INPUT DATA start

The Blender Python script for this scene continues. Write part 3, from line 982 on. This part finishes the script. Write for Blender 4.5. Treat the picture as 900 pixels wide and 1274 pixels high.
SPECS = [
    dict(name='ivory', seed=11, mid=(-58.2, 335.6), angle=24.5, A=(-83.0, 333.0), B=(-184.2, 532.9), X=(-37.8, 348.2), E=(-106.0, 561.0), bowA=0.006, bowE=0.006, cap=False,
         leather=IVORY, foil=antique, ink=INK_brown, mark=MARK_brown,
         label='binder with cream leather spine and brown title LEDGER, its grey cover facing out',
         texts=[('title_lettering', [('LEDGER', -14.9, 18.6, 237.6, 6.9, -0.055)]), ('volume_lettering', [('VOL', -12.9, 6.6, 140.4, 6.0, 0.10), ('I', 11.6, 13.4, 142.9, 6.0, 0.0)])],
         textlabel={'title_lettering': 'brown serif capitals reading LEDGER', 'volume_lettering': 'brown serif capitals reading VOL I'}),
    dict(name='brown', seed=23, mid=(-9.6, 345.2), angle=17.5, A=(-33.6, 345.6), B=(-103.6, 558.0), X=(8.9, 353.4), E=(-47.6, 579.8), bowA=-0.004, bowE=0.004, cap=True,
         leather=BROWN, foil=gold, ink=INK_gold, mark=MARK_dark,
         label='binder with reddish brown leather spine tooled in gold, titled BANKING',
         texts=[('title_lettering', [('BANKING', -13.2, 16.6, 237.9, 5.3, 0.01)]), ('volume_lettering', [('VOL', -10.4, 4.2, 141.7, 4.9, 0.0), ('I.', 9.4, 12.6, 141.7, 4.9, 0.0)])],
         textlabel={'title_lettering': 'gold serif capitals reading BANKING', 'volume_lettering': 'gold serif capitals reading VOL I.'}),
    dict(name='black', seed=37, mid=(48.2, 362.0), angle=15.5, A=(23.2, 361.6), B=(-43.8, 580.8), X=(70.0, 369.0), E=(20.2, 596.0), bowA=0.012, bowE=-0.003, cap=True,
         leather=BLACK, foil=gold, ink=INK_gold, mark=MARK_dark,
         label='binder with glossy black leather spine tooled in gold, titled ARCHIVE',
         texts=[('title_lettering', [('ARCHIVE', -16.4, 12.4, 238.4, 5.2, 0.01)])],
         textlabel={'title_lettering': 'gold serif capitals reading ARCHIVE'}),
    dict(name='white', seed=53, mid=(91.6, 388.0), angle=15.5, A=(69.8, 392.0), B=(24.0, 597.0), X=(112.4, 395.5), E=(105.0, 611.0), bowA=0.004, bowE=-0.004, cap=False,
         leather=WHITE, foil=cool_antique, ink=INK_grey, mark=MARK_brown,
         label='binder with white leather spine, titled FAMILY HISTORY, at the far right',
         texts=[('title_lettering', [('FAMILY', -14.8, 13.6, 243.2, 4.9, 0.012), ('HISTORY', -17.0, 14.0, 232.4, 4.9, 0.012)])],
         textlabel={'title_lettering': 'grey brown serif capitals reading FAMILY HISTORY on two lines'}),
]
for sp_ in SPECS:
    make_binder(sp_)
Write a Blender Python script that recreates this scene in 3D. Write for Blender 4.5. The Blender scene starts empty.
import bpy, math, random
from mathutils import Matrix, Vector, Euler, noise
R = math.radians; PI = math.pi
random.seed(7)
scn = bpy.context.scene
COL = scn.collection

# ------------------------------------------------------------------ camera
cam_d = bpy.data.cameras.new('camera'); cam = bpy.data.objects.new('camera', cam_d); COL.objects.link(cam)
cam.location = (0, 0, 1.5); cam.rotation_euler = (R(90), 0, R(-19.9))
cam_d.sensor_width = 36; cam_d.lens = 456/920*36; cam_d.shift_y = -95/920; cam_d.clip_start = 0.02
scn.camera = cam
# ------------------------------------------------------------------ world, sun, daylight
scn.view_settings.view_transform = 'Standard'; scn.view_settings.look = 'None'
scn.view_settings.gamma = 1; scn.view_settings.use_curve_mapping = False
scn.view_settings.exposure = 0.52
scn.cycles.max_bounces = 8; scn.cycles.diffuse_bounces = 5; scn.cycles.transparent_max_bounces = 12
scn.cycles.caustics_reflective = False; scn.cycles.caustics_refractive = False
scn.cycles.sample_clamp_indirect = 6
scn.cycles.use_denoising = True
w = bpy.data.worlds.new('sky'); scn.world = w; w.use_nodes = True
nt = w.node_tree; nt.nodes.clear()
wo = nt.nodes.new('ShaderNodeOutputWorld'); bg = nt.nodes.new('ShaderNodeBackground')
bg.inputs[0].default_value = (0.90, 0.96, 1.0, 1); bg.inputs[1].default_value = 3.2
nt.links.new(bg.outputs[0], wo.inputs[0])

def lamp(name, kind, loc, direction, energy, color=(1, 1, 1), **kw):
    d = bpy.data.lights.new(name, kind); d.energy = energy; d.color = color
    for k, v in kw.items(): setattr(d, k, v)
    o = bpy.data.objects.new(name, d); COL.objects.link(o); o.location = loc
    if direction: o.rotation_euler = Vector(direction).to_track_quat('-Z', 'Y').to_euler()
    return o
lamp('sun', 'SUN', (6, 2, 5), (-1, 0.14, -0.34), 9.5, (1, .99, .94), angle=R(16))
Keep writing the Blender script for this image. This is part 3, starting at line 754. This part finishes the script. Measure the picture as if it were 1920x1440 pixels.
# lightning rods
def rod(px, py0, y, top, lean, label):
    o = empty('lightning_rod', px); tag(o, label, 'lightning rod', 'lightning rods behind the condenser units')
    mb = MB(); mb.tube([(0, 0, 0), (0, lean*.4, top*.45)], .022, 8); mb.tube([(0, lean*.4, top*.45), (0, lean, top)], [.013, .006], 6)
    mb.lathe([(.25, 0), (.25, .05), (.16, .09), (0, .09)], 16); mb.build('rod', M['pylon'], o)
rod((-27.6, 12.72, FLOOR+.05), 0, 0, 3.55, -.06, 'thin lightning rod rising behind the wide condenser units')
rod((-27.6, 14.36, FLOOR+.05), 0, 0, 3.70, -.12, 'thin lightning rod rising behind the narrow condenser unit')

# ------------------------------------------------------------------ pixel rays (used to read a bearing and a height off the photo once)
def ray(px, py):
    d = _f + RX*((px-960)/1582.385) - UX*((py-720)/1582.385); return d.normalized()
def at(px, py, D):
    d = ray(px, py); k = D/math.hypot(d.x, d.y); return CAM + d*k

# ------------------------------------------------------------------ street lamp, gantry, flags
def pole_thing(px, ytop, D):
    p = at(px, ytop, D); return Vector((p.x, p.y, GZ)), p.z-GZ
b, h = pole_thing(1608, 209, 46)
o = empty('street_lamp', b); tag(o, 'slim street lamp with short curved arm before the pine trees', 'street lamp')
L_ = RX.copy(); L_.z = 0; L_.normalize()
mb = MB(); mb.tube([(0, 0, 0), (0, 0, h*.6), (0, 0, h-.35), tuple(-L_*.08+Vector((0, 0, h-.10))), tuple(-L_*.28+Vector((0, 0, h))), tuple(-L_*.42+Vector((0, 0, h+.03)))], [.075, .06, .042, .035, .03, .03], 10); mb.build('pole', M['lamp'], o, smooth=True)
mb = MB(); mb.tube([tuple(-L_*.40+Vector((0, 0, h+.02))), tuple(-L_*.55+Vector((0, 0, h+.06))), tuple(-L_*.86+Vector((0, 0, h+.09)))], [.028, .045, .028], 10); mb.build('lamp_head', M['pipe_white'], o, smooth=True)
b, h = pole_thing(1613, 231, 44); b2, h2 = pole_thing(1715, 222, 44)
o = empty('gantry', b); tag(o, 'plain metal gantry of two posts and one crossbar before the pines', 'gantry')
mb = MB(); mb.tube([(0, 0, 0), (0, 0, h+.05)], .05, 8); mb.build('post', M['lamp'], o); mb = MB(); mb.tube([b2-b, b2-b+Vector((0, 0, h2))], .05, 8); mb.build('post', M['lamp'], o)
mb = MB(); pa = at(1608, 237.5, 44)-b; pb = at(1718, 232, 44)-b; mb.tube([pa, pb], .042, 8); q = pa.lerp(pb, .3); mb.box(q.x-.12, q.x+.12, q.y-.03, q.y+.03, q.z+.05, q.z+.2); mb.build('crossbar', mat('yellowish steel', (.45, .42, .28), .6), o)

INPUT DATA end

■ **WORK TO BE COMPLETED**
Take the lines from the line with "Write a Blender" through the line with "nt.links.new(bg.outputs[0], wo.inputs[0])", both ends included, and give them again exactly, with nothing else.

■ **ANSWER TO THE PROBLEM**
Write a Blender Python script that recreates this scene in 3D. Write for Blender 4.5. The Blender scene starts empty.
import bpy, math, random
from mathutils import Matrix, Vector, Euler, noise
R = math.radians; PI = math.pi
random.seed(7)
scn = bpy.context.scene
COL = scn.collection

# ------------------------------------------------------------------ camera
cam_d = bpy.data.cameras.new('camera'); cam = bpy.data.objects.new('camera', cam_d); COL.objects.link(cam)
cam.location = (0, 0, 1.5); cam.rotation_euler = (R(90), 0, R(-19.9))
cam_d.sensor_width = 36; cam_d.lens = 456/920*36; cam_d.shift_y = -95/920; cam_d.clip_start = 0.02
scn.camera = cam
# ------------------------------------------------------------------ world, sun, daylight
scn.view_settings.view_transform = 'Standard'; scn.view_settings.look = 'None'
scn.view_settings.gamma = 1; scn.view_settings.use_curve_mapping = False
scn.view_settings.exposure = 0.52
scn.cycles.max_bounces = 8; scn.cycles.diffuse_bounces = 5; scn.cycles.transparent_max_bounces = 12
scn.cycles.caustics_reflective = False; scn.cycles.caustics_refractive = False
scn.cycles.sample_clamp_indirect = 6
scn.cycles.use_denoising = True
w = bpy.data.worlds.new('sky'); scn.world = w; w.use_nodes = True
nt = w.node_tree; nt.nodes.clear()
wo = nt.nodes.new('ShaderNodeOutputWorld'); bg = nt.nodes.new('ShaderNodeBackground')
bg.inputs[0].default_value = (0.90, 0.96, 1.0, 1); bg.inputs[1].default_value = 3.2
nt.links.new(bg.outputs[0], wo.inputs[0])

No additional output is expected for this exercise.